(Mat 2023) Episode 497 is FU MANCHU, a stoner metal band out of Southern California with a sound that perfectly evokes the skateboard, dune buggy and El Camino on their album covers. The tempo and the vocal style convey a rock-n-roll attitude, with the heavy fuzz of the guitars giving it the stoner label. The later albums come closer to straight hard rock, but still pretty good.
Episode 496 is the VIOLENT FEMMES. Their first album is the soundtrack to my college dorm years, providing drunken sing-alongs for students trying to get real-life affirmative answers to the questions in “Add It Up.” The Femmes were alt music a decade before we started using that term. They’re labeled folk-punk but I’d call it geeky neo-skiffle. There’s a clear resonance with Jonathan Richman, but I hear parallels with They Might Be Giants (and a bit of Talking Heads, not surprising given their association with Jerry Harrison). I stopped following them after the second album and expected a drop-off from there, so I was pleased to find out they generally kept it fresh and fun over the decades.
(May 2023) Episode 495 is THE AMBOY DUKES. Known primarily for the psychedelic gem “Journey to the Center of the Mind” and for being Ted Nugent’s first band, they made some good recordings covering the range of late 60s/early 70s sounds: blues rock, psychedelia, groovy rock, prog. Overall it is an uneven affair, within and across albums, never solidifying a musical identity. They eventually did when, amidst personnel changes, Nugent full took over with his guitar-frenzied boogie rock, with which he transitioned seamlessly to a successful solo career.
(May 2023) Episode 494 is RADIO BIRDMAN. An early and energetic punk band from Australia. Their version of punk derived from the garage-band lineage, particularly the proto-punk sounds of the Stooges and MC5, which is not a surprise given guitarist Deniz Tek grew up in Michigan. They didn’t last long (there was one reunion album) but what they did was great.

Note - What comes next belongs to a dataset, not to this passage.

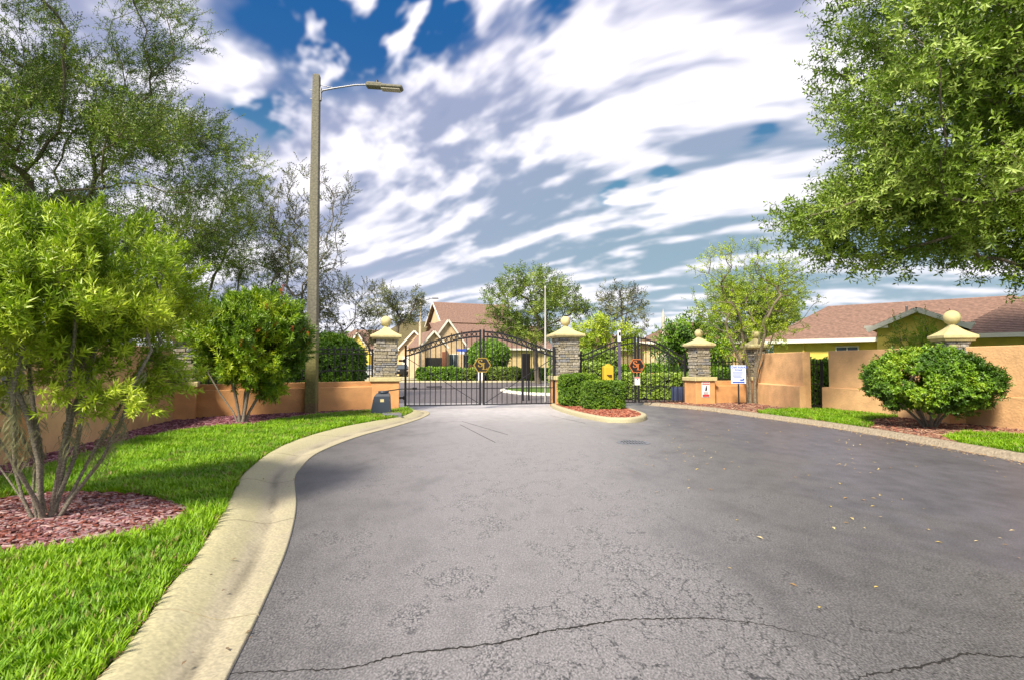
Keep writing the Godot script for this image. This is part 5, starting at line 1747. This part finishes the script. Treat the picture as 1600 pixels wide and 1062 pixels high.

(May 2023) Episode 493 is JELLY ROLL MORTON. As a pianist, composer and bandleader, he was one of the original jazz giants, from an era where recordings were a rare thing. His music is a very period-piece invocation of “old timey jazz,” the New Orleans flavor of ragtime and Dixieland. The music interests me in a historical context but it’s not something I would sit and listen to. Later in life he sat for Alan Lomax, and these Library of Congress recordings provide an interesting window into his approach and style.
(May 2023) Episode 492 is HARRY PARTCH. A composer, music theorist and inventor, he broke ground in the field of just intonation – the tuning of instruments to intervals between the 12 standard tones in Western music. He composed in a scale of 43 unequal tones and created unique instruments to play such works. To the uninitiated ear, it sounds like a bunch of out-of-tune instruments. It’s not music to chill by. But spend a little time getting to know the theory and the labor behind it, and it can be fascinating.
Recommendation: The album “The World of Harry Partch” is a good introduction, as it includes Partch describing what, how and why he is doing on various pieces.
(May 2023) Episode 491 is KATATONIA. A band from Sweden named Katatonia should give reasonable assurance of quality death metal. Alas, not at all. The first couple albums are decent doom metal. But then the singer had to give up the growl and they adopted a more accessible but rather mundane rock sound, with album after album of mushy prog metal that doesn’t deserve the label “metal.” So boring.
(April 2023) Episode 490 is NEU!. Krautrock! What Neu! Lacked in output and commercial success, they made up for in influence. Comprising a duo spun off from Kraftwerk, Neu! is credited with creating “motorik,” a spare yet mesmerizing beat that propels the music forward with German efficiency.
(April 2023) Episode 489 is THE FLAMING LIPS, the durable indie/alt band out of Oklahoma that constantly reinvents itself led by the creative weirdness of Wayne Coyne. Their initial sound was very much 80s college radio, evolving into fuzzy guitar-driven psychedelic music, when they got their 15 minutes of pop fame through MTV’s play of “She Don’t Use Jelly” and a guest appearance at the Peach Pit on 90210. Starting in 1999, though, they shelved the guitars in favor of synths, creating a lush and heavily-processed sound, which bored me. Coyne’s weak voice, while fitting on some songs, is a liability in the heavier tunes, although this is “fixed” by the later processing, for better or worse. Kudos to them for recording (with mixed success) reinventions of Dark Side of the Moon and Sgt. Pepper’s, a quadrophonic experiment, several concept albums, and even a Christmas disc.
(April 2023) Episode 488 is HIGH ON FIRE. After the demise of Sleep (Episode 454), Matt Pike continued the low and thick sonic assault with High on Fire, at least initially, but with a more aggressive bass and drum. Over time their sound morphed into a more conventional thrashy metal sound. It’s not bad, but I still prefer the purer stoner metal sound of their earlier albums.